- **What is required**
Write the material out again in full, exactly.

- **Supplied information**
□ □ □ □ □
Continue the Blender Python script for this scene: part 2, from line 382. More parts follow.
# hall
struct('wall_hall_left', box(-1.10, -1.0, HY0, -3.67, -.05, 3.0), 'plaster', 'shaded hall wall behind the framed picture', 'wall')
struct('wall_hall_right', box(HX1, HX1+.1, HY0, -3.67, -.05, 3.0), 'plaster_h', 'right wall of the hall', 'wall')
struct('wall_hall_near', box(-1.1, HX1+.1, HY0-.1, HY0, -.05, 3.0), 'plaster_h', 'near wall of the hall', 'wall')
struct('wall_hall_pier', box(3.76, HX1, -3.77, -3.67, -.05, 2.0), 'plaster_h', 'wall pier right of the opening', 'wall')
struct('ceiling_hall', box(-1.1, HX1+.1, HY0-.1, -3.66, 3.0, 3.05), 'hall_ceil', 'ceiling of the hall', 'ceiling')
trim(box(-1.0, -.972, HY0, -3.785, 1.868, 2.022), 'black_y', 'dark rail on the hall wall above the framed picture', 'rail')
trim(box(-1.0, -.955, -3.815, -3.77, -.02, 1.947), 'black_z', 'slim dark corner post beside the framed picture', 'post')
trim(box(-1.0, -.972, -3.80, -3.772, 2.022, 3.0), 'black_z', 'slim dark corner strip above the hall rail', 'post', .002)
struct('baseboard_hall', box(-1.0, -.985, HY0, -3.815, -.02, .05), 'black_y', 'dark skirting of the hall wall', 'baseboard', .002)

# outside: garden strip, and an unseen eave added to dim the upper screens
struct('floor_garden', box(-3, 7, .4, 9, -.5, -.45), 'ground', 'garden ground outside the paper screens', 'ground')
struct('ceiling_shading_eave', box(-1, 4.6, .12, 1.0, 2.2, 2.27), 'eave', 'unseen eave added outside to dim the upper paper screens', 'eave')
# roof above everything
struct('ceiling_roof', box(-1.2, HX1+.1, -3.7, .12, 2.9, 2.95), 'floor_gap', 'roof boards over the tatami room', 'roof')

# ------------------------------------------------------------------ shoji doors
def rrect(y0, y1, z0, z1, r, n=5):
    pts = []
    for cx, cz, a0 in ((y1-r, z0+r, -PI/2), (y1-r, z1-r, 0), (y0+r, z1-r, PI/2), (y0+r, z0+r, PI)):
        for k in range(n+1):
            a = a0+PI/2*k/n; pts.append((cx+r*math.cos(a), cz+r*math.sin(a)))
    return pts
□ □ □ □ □
- **Solution for this problem**
Continue the Blender Python script for this scene: part 2, from line 382. More parts follow.
# hall
struct('wall_hall_left', box(-1.10, -1.0, HY0, -3.67, -.05, 3.0), 'plaster', 'shaded hall wall behind the framed picture', 'wall')
struct('wall_hall_right', box(HX1, HX1+.1, HY0, -3.67, -.05, 3.0), 'plaster_h', 'right wall of the hall', 'wall')
struct('wall_hall_near', box(-1.1, HX1+.1, HY0-.1, HY0, -.05, 3.0), 'plaster_h', 'near wall of the hall', 'wall')
struct('wall_hall_pier', box(3.76, HX1, -3.77, -3.67, -.05, 2.0), 'plaster_h', 'wall pier right of the opening', 'wall')
struct('ceiling_hall', box(-1.1, HX1+.1, HY0-.1, -3.66, 3.0, 3.05), 'hall_ceil', 'ceiling of the hall', 'ceiling')
trim(box(-1.0, -.972, HY0, -3.785, 1.868, 2.022), 'black_y', 'dark rail on the hall wall above the framed picture', 'rail')
trim(box(-1.0, -.955, -3.815, -3.77, -.02, 1.947), 'black_z', 'slim dark corner post beside the framed picture', 'post')
trim(box(-1.0, -.972, -3.80, -3.772, 2.022, 3.0), 'black_z', 'slim dark corner strip above the hall rail', 'post', .002)
struct('baseboard_hall', box(-1.0, -.985, HY0, -3.815, -.02, .05), 'black_y', 'dark skirting of the hall wall', 'baseboard', .002)

# outside: garden strip, and an unseen eave added to dim the upper screens
struct('floor_garden', box(-3, 7, .4, 9, -.5, -.45), 'ground', 'garden ground outside the paper screens', 'ground')
struct('ceiling_shading_eave', box(-1, 4.6, .12, 1.0, 2.2, 2.27), 'eave', 'unseen eave added outside to dim the upper paper screens', 'eave')
# roof above everything
struct('ceiling_roof', box(-1.2, HX1+.1, -3.7, .12, 2.9, 2.95), 'floor_gap', 'roof boards over the tatami room', 'roof')

# ------------------------------------------------------------------ shoji doors
def rrect(y0, y1, z0, z1, r, n=5):
    pts = []
    for cx, cz, a0 in ((y1-r, z0+r, -PI/2), (y1-r, z1-r, 0), (y0+r, z1-r, PI/2), (y0+r, z0+r, PI)):
        for k in range(n+1):
            a = a0+PI/2*k/n; pts.append((cx+r*math.cos(a), cz+r*math.sin(a)))
    return pts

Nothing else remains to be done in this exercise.